Scientists discover that Earth has crossed its first ‘point of no return’: according to NASA, the key factor in the future is the Sun
The gradual increase in solar luminosity could trigger a runaway greenhouse effect in a billion years.

Earth formed roughly 4.5 billion years ago, and scientists estimate it could continue to exist for another five billion years. In other words, our planet has already lived through almost half of its total lifespan.
According to NASA and numerous astrophysical studies, one fundamental factor shaping Earth’s long‑term future is the Sun, which grows brighter as it ages. Although this increase is gradual, it adds up to just over 1% every 100 million years.
Researchers estimate that about one billion years from now, the Sun’s brightness will be high enough to trigger a runaway greenhouse effect. That would cause the oceans to begin evaporating, water vapor would trap even more heat, and surface conditions would become extremely hostile.
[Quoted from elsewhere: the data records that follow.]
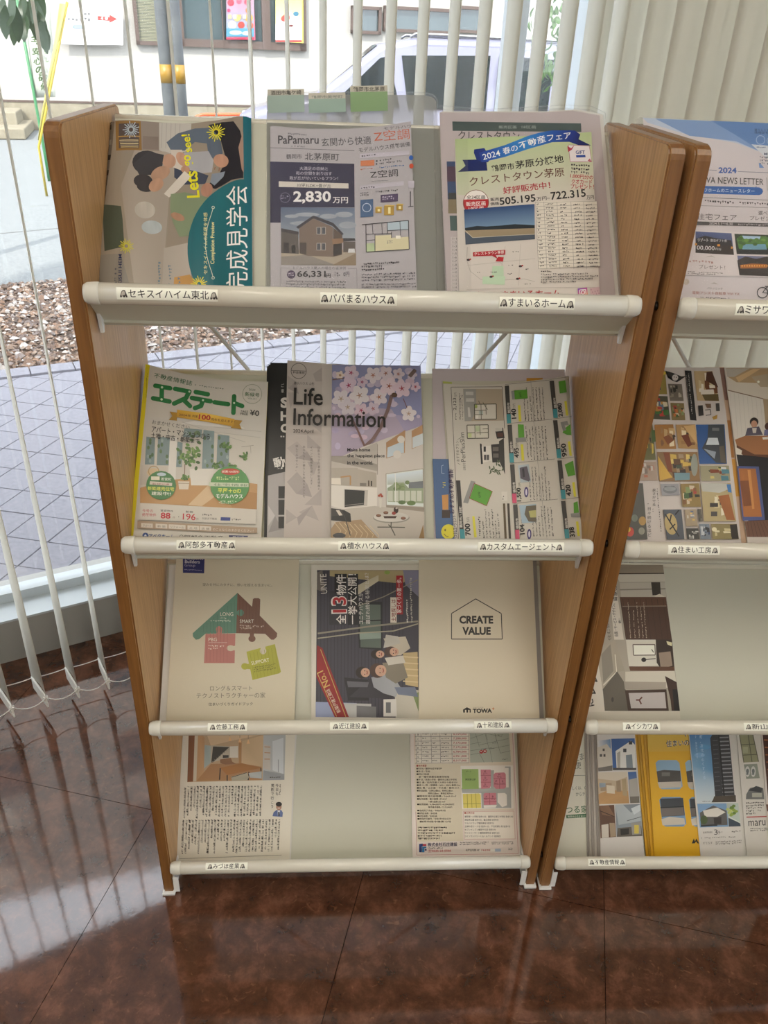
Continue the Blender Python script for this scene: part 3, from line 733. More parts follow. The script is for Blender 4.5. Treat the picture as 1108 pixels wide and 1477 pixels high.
for i in range(5): A.rect(329+i*7, 21, 334+i*7, 27, ['#e8c890', '#e0e0d0', '#d8b070', '#e8d8b8', '#c8d0b0'][i])
A.rect(326.5, 41, 366.5, 52, '#4f9ac0'); A.ell(340, 47, 9, 3, '#cfe4ec'); A.ell(356, 48, 7, 3, '#cfe4ec'); A.rect(326.5, 53.5, 366.5, 57, '#c8244a')
A = facade_art('poster', 397, -30, 436, 62, '#d8cc4a')
A.grad([(397.5, -29), (435.5, -29), (435.5, 61), (397.5, 61)], ['#e8e04a', '#e8e04a', '#f4f0d8', '#f4f0d8'])
A.poly([(397.5, 35), (410, 26), (435.5, 30), (435.5, 58), (397.5, 58)], '#f2eee6')
A.ell(412, 26, 7, 5, '#c8483c', -20); A.ell(424, 25, 6, 4, '#f0ece4'); A.ell(427, 20, 4, 3.6, '#3f7f9a'); A.ell(417, 20, 5, 3, '#e8d0c0'); A.ell(420, 37, 3, 1.6, '#7a2f30'); A.rect(397.5, 58, 435.5, 60.5, '#c03030')

# banners on poles
M['greenpole'] = mat('green_plastic_pole', '#2c6a3e', .4); M['banner_white'] = mat('white_banner_cloth', '#a9aca2', .8); M['banner_yellow'] = mat('pale_yellow_banner_cloth', '#a8a25e', .8)
def cloth(name, pts, Y, mt, parent, B):
    V = [ony(x, y, Y) - B for x, y in pts]; bm = bmesh.new()
    n = 10; L, R_ = [], []
    for i in range(n+1):
        t = i/n; a = V[0].lerp(V[3], t); b = V[1].lerp(V[2], t)
        L.append([a.lerp(b, k/4) + Vector((0, .02*math.sin(6*t+k), 0)) for k in range(5)])
    G = [[bm.verts.new(p) for p in r] for r in L]
    for i in range(n):
        for k in range(4): bm.faces.new((G[i][k], G[i+1][k], G[i+1][k+1], G[i][k+1]))
    o = obj(name, bm, mt, parent, True); md = o.modifiers.new('t', 'SOLIDIFY'); md.thickness = .003; return o
Y1 = 9.0; pA, pB = ony(36, 60, Y1), ony(55.5, 165, Y1); B = Vector((pB.x, Y1, GZ))
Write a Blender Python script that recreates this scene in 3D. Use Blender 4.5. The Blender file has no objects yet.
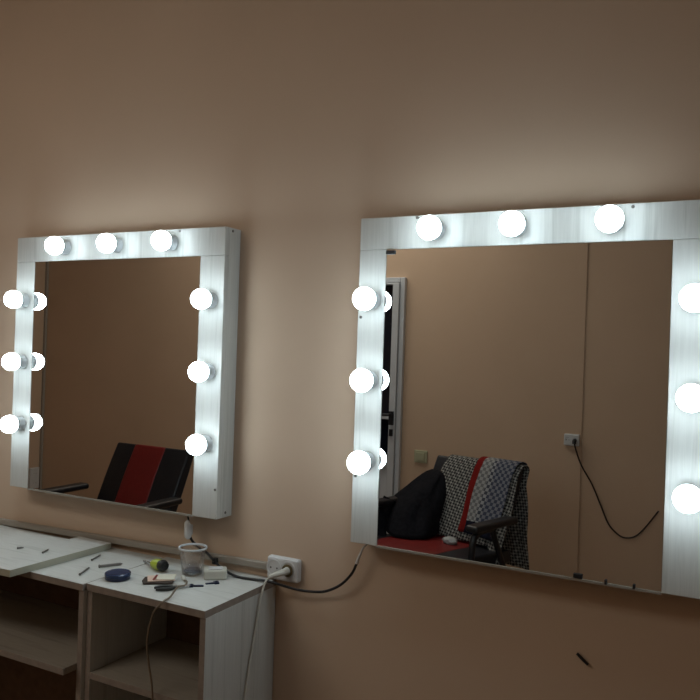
import bpy, bmesh, math, random
from mathutils import Vector, Matrix
random.seed(7)
S = bpy.context.scene
COL = bpy.data.collections.new('room'); S.collection.children.link(COL)
L = COL.objects.link
PI = math.pi

# ------------------------------------------------------------------ materials
def mat(name, col, rough=.5, metal=0., spec=.5, coat=0., emit=None, strength=0., trans=0., ior=1.45, alpha=1.):
    m = bpy.data.materials.new(name); m.use_nodes = True
    b = m.node_tree.nodes['Principled BSDF']
    b.inputs['Base Color'].default_value = (*col, 1)
    b.inputs['Roughness'].default_value = rough
    b.inputs['Metallic'].default_value = metal
    b.inputs['Specular IOR Level'].default_value = spec
    b.inputs['Coat Weight'].default_value = coat
    b.inputs['Transmission Weight'].default_value = trans
    b.inputs['IOR'].default_value = ior
    b.inputs['Alpha'].default_value = alpha
    if emit:
        b.inputs['Emission Color'].default_value = (*emit, 1)
        b.inputs['Emission Strength'].default_value = strength
    return m
def N(m, t, **kw):
    n = m.node_tree.nodes.new(t)
    for k, v in kw.items(): setattr(n, k, v)
    return n
def lk(m, a, b): m.node_tree.links.new(a, b)
def bsdf(m): return m.node_tree.nodes['Principled BSDF']
def ramp(m, stops):
    r = N(m, 'ShaderNodeValToRGB')
    e = r.color_ramp.elements
    e[0].position, e[0].color = stops[0][0], (*stops[0][1], 1)
    e[1].position, e[1].color = stops[-1][0], (*stops[-1][1], 1)
    for p, c in stops[1:-1]:
        x = e.new(p); x.color = (*c, 1)
    return r
def noise_mat(name, c1, c2, scale, stretch=(1, 1, 1), rough=.5, bump=0., detail=4, spec=.4):
    m = mat(name, c1, rough, spec=spec)
    tc = N(m, 'ShaderNodeTexCoord'); mp = N(m, 'ShaderNodeMapping')
    mp.inputs['Scale'].default_value = stretch
    nz = N(m, 'ShaderNodeTexNoise'); nz.inputs['Scale'].default_value = scale
    nz.inputs['Detail'].default_value = detail
    lk(m, tc.outputs['Object'], mp.inputs['Vector']); lk(m, mp.outputs['Vector'], nz.inputs['Vector'])
    r = ramp(m, [(.3, c1), (.7, c2)])
    lk(m, nz.outputs['Fac'], r.inputs['Fac']); lk(m, r.outputs['Color'], bsdf(m).inputs['Base Color'])
    if bump:
        bp = N(m, 'ShaderNodeBump'); bp.inputs['Strength'].default_value = bump; bp.inputs['Distance'].default_value = .003
        lk(m, nz.outputs['Fac'], bp.inputs['Height']); lk(m, bp.outputs['Normal'], bsdf(m).inputs['Normal'])
    return m
def laminate(name, stretch, dark=(.43, .44, .42), light=(.57, .58, .56)):
    """pale ash-grain laminate: streaks along the board"""
    m = mat(name, light, .42, spec=.4)
    tc = N(m, 'ShaderNodeTexCoord'); mp = N(m, 'ShaderNodeMapping'); mp.inputs['Scale'].default_value = stretch
    n1 = N(m, 'ShaderNodeTexNoise'); n1.inputs['Scale'].default_value = 1.; n1.inputs['Detail'].default_value = 5; n1.inputs['Roughness'].default_value = .6
    n1.inputs['Distortion'].default_value = .3
    lk(m, tc.outputs['Object'], mp.inputs['Vector']); lk(m, mp.outputs['Vector'], n1.inputs['Vector'])
    r = ramp(m, [(.3, dark), (.47, light), (.55, tuple(.93 * c for c in light)), (.72, tuple(min(1, 1.06 * c) for c in light))])
    lk(m, n1.outputs['Fac'], r.inputs['Fac']); lk(m, r.outputs['Color'], bsdf(m).inputs['Base Color'])
    bp = N(m, 'ShaderNodeBump'); bp.inputs['Strength'].default_value = .08; bp.inputs['Distance'].default_value = .001
    lk(m, n1.outputs['Fac'], bp.inputs['Height']); lk(m, bp.outputs['Normal'], bsdf(m).inputs['Normal'])
    return m
M = {}
M['plaster'] = noise_mat('peach_plaster', (.58, .445, .335), (.62, .475, .36), 2.2, rough=.75, bump=.05, spec=.25)
M['plaster2'] = noise_mat('peach_plaster_rear', (.58, .42, .30), (.62, .45, .325), 2.0, rough=.8, bump=.05, spec=.2)
M['ceiling'] = noise_mat('white_ceiling_paint', (.72, .70, .66), (.76, .74, .70), 3, rough=.9)
M['floor'] = laminate('brown_floor_boards', (4, 30, 30), (.16, .10, .07), (.30, .20, .13))
M['lam_v'] = laminate('ash_laminate_upright', (60, 60, 2.2))
M['lam_h'] = laminate('ash_laminate_top', (5, 60, 60))
M['lam_f'] = laminate('ash_laminate_rail', (60, 60, 2.2))
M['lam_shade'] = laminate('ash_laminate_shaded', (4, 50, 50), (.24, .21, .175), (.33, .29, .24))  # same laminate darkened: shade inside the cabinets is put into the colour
M['edge'] = noise_mat('edge_band', (.24, .20, .175), (.29, .245, .21), 60, rough=.6)
M['hdf'] = noise_mat('brown_hardboard', (.13, .075, .045), (.17, .10, .06), 40, rough=.8)
M['mirror'] = mat('mirror_glass', (.86, .88, .87), .0, metal=1.)
M['mirror_edge'] = mat('mirror_edge_strip', (.33, .31, .27), .35, metal=.2)
M['clip'] = mat('black_clip', (.012, .013, .016), .4)
M['screw'] = mat('screw_steel', (.16, .15, .14), .4, metal=.8)
M['holder'] = mat('white_holder_plastic', (.55, .58, .60), .35)
M['bulb'] = mat('cold_white_lamp', (.9, .9, .9), .3, emit=(.79, .94, 1.0), strength=23.)
M['plastic'] = mat('white_socket_plastic', (.62, .63, .64), .35)
M['socket_dark'] = mat('socket_hole', (.10, .10, .10), .5)
M['contact'] = mat('brass_contact', (.16, .125, .06), .5, metal=.3)
M['duct'] = mat('grey_white_trunking', (.34, .31, .27), .5)
M['black_rubber'] = mat('black_cable_rubber', (.012, .012, .014), .45)
M['brown_rubber'] = mat('brown_cable_rubber', (.03, .018, .014), .5)
M['white_rubber'] = mat('white_cable_rubber', (.60, .60, .55), .45)
M['beige_rubber'] = mat('beige_cable_rubber', (.17, .13, .09), .5)
M['leather_black'] = noise_mat('black_leatherette', (.010, .011, .015), (.018, .019, .024), 120, rough=.38, bump=.15)
M['leather_red'] = noise_mat('red_leatherette', (.17, .012, .012), (.21, .017, .016), 120, rough=.4, bump=.15)
M['frame_black'] = mat('black_powder_coat', (.012, .012, .015), .4)
M['jacket'] = noise_mat('black_cotton', (.007, .007, .010), (.014, .014, .018), 60, rough=.9, bump=.5)
M['pvc'] = noise_mat('white_pvc', (.55, .57, .60), (.59, .61, .64), 6, rough=.35)
M['night_glass'] = mat('dark_night_glass', (.006, .009, .018), .06, spec=.5)
M['handle_dark'] = mat('dark_handle', (.03, .03, .035), .35, metal=.4)
M['blue_lid'] = mat('navy_plastic', (.006, .012, .045), .3)
M['tin_rim'] = mat('navy_rim', (.02, .035, .09), .25)
M['lime'] = noise_mat('lime_grip', (.36, .46, .03), (.42, .52, .05), 50, rough=.4)
M['black_grip'] = mat('black_grip', (.012, .012, .012), .5)
M['steel'] = mat('bright_steel', (.55, .55, .55), .25, metal=1.)
M['bit'] = mat('grey_screw_steel', (.15, .14, .13), .5, metal=.2)
M['cup'] = mat('clear_cup_plastic', (.93, .95, .96), .08, trans=1., ior=1.25, alpha=.55)
M['card'] = noise_mat('pinkish_card', (.60, .42, .34), (.68, .52, .42), 30, rough=.7)
M['card2'] = noise_mat('cream_card', (.62, .60, .50), (.68, .66, .55), 30, rough=.7)
M['card_dark'] = mat('brown_wallet', (.045, .03, .022), .6)
M['adapter'] = noise_mat('cream_adapter_plastic', (.55, .56, .50), (.60, .60, .54), 10, rough=.4)
M['sw_green'] = noise_mat('pale_green_switch', (.42, .42, .28), (.46, .46, .31), 10, rough=.5)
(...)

Keming Zhang, a planetary scientist at UC San Diego, noted in a 2024 study: “Planet Earth will only be habitable for around another billion years, at which point Earth’s oceans would be vaporized by runaway greenhouse effect - long before the risk of getting swallowed by the red giant.”
400,000 simulations
In a study published in Nature Geoscience, researchers from Toho University in Japan used NASA’s planetary models, and a supercomputer running 400,000 simulations, to find that Earth’s atmosphere will stop being breathable well before the planet is physically destroyed.
NASA data indicates that roughly five billion years from now, the Sun will exhaust the hydrogen fuel in its core and expand into what astronomers call a red giant, likely consuming Earth in the process.